Thursday, December 13, 2007

More on Europa's Ocean

Let's start with a simple calculation. The mean radius of Europa has been estimated at 1,560.8 km. The mean depth of the ocean has been estimated at 100km. Earth's ocean by comparison has a mean depth of 4 km, but covers a much bigger sphere. How do the volumes of these two bodies of water compare?

Volume of Europa=(4/3)*3.14*(1,560.8^3)=1.59×10^10
Volume of Europa excluding outer 100KM of water= (4/3)*3.14*(1,460.8^3)= 1.30×10^10

Volume of Europa's water=1.6×10^10- 1.3×10^10= roughly 2.8 billion cubic kilometers of water.

The volume of earth's oceans is estimated at 1.3 billion cubic kilometers.

So Europa hypothetically has about twice as much liquid water by volume as earth. So a big ocean.

Now let's think for a minute about that ocean. 100,000 meters deep. The gravity on Europa is a gentle .134g, so I'm guessing the water pressure 100K down is similar to that on earth 13,000 meters down. Deeper than the earth's ocean actually gets, but comparable to the pressure at the bottom of the Marianas Trench, something over 1000 atmospheres.

The bottom is important when thinking about life, because unlike earth, where most of the life lives on the surface, where the light is, on Europa the proposed energy source is hydrothermal vents, on the bottom. There are lots of ramifications to this. One, as I discussed before, hydrothermal vents are unlikely to produce enough usable energy to keep a whole ocean twice the size of Earth's own filled with life. Life will live where the energy is, as close to the vents as can be tolerated.
Second, unlike on Earth where there is serious stratification of the oceans because the top is warm and the bottom is cold, on Europa, the heat comes from below. Hot water rises, and cold water sinks. If you heat a pot of water from below, you quickly get powerful convection currents roiling the waters. Europa likely has powerful upwellings, downwellings, sidewellings and so on. Then, once you have all that motion on a rotating body, you get the Coriolis effect which leads to such things as cyclones, whirlpools and gyres. Add to that tides from interactions with Jupiter and the other moons, and all that water isn't just sitting still down there under the ice. It is racing too and fro and hither and yon. Which makes possible another type of energy collection on Europa; windmills (or hydro electric, or something such). Anchor yourself to ground or ice, let the water swirl by you and allow it to turn some part of you. Use that energy to fix carbon (or something) and you are an autotroph. Then other Europans can come along and eat you, and you are supporting a community, without relying on chemicals from the vents.

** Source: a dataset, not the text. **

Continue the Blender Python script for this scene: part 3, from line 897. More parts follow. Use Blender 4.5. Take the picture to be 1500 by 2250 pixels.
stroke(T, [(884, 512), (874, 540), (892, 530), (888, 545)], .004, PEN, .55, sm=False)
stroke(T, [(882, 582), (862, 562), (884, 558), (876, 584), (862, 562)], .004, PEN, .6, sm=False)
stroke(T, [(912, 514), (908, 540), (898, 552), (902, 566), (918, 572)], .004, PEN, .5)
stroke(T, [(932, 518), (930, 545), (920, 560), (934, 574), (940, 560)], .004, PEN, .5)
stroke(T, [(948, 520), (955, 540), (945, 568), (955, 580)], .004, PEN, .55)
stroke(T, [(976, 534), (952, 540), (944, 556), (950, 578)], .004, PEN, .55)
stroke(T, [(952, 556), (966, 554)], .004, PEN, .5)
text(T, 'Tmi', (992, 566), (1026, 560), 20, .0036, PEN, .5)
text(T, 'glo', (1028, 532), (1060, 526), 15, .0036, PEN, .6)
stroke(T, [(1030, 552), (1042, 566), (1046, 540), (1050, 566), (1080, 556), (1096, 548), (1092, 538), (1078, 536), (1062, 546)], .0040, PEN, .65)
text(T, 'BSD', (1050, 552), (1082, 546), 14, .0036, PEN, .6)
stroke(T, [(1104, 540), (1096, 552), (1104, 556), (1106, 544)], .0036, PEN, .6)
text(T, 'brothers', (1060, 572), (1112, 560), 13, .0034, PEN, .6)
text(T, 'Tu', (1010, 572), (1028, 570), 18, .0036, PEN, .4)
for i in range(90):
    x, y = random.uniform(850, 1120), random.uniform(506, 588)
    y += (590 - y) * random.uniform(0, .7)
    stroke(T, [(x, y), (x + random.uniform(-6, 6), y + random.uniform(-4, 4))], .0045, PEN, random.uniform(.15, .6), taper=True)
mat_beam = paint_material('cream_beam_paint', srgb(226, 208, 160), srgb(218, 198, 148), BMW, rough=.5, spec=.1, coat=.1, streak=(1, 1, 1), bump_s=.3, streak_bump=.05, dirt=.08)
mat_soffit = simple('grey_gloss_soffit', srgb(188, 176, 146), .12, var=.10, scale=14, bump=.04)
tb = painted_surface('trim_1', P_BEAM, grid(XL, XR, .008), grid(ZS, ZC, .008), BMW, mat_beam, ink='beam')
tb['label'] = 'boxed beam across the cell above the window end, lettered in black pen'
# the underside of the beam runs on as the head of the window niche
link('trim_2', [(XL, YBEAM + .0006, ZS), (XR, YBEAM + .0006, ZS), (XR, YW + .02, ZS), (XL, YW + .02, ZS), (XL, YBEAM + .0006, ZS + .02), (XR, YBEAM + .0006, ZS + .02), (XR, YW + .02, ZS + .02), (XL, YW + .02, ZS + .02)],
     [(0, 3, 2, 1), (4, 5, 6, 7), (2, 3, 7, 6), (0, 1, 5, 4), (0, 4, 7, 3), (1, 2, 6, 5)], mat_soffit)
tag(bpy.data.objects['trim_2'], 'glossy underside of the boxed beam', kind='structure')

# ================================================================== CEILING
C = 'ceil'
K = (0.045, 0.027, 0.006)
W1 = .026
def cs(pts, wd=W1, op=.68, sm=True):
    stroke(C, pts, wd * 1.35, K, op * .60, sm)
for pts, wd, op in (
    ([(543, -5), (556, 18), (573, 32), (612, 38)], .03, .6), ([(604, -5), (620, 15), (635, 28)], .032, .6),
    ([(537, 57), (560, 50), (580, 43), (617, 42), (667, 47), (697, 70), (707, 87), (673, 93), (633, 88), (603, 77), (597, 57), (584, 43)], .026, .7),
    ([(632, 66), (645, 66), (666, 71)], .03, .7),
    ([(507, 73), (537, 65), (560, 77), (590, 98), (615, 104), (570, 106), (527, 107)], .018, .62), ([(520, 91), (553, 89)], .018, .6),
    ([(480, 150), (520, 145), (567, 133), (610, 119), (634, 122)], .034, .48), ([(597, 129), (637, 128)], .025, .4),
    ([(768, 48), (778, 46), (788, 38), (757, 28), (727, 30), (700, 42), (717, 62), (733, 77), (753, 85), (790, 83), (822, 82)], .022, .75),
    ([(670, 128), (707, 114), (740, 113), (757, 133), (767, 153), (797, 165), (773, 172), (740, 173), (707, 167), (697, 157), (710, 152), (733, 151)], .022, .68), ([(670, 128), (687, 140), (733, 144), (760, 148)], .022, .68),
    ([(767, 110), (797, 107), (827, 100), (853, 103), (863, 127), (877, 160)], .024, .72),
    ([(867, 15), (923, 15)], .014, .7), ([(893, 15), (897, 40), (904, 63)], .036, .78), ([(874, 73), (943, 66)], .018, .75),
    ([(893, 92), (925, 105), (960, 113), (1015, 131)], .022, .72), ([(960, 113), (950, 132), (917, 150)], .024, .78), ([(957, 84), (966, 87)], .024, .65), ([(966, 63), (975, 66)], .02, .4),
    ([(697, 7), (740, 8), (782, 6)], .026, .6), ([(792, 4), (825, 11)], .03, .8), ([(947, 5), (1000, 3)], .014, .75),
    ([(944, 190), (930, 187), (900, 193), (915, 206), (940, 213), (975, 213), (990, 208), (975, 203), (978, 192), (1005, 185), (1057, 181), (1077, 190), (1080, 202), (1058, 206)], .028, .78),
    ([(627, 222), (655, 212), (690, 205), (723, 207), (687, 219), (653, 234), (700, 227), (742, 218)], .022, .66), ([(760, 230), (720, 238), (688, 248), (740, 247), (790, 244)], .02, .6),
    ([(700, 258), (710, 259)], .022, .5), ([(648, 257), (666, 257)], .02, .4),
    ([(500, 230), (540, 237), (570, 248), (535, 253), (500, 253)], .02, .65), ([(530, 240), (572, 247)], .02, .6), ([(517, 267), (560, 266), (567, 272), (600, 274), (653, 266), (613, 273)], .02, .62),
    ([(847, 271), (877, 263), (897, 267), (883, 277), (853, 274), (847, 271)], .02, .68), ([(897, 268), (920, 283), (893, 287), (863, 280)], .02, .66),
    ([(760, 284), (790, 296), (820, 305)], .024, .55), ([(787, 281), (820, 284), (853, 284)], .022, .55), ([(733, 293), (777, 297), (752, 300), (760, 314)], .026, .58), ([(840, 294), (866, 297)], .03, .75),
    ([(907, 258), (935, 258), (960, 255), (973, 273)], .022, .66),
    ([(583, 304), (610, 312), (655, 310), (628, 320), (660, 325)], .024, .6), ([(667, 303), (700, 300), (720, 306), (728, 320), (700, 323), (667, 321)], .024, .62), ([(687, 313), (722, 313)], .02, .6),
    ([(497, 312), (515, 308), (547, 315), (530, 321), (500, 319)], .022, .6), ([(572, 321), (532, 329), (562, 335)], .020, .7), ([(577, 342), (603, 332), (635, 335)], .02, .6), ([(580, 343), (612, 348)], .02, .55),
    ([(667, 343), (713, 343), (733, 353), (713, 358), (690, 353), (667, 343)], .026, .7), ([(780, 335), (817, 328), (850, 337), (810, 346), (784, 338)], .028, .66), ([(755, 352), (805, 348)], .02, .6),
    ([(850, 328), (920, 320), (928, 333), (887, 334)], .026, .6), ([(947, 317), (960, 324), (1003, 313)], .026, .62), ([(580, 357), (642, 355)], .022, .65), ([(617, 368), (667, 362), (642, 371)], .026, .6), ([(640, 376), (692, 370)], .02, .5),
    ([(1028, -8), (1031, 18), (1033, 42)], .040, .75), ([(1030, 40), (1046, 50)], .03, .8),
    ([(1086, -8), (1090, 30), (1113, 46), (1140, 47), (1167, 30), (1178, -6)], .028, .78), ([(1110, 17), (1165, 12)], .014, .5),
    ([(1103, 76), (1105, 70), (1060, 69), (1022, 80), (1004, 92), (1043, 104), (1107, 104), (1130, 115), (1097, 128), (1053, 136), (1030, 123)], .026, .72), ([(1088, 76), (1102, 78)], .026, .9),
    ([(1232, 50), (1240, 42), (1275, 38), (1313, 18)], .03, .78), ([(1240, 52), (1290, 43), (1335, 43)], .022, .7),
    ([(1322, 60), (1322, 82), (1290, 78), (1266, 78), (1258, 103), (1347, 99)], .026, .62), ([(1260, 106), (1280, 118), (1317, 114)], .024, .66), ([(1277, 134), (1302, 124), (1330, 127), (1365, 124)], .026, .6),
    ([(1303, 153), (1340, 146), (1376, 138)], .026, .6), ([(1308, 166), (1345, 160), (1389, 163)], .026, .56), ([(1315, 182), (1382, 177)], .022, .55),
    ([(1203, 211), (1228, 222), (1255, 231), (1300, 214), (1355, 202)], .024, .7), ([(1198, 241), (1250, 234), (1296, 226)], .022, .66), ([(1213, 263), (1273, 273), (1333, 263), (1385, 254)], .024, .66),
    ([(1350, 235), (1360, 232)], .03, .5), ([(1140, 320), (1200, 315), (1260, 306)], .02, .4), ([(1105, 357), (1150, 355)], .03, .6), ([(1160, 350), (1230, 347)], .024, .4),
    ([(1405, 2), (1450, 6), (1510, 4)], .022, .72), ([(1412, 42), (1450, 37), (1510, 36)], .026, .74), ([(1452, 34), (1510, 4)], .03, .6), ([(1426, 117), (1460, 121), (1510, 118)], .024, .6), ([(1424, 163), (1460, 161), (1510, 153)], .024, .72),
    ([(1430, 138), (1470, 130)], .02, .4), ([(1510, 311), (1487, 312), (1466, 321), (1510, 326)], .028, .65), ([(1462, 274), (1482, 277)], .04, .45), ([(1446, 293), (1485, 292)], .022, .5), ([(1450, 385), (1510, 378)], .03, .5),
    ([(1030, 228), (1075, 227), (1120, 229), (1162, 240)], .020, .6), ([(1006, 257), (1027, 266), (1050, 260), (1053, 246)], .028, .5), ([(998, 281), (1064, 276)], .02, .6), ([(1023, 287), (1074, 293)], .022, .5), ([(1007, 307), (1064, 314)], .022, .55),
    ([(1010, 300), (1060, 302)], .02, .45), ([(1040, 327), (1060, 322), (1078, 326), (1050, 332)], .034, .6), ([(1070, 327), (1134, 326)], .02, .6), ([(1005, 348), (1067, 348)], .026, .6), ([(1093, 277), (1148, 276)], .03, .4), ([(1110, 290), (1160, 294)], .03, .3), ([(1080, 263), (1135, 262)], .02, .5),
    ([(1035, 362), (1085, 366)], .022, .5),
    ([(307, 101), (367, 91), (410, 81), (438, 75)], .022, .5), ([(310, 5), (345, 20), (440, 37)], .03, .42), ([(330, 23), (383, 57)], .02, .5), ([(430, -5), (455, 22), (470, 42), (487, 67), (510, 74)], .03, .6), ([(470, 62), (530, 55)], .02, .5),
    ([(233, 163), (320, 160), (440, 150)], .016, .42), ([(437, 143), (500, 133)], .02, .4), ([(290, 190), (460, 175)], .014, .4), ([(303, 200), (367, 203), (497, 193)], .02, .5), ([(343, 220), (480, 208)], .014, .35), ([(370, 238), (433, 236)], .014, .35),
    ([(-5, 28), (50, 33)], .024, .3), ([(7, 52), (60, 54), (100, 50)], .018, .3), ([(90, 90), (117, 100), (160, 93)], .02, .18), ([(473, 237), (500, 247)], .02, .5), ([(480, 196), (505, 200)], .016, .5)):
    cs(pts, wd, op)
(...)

I admit it is a bit far fetched, but it is the only way I can think of to support life away from the hydrothermal vents in Europa's ocean. Thoughts?

1 comment:

Tarr said...

Seems pretty farfetched, simply because I can't think of any plant or animal on earth that captures tidal, current, or wind energy. Life in/around geothermal vents seems much more likely, and in fact Europa seems to provide an interesting test case on how inevitability life is, given conditions that could theoretically support it.

Now that I look at it, it seems that the water pressure at the ice/water boundary layer would be extremely high - on the order of 100 atmospheres. This makes the sorts of "moon pool" colonies imagined by the Artemis society pretty unlikely, as I'm pretty sure nobody's lived at more than 30 atmospheres or so for any extended period.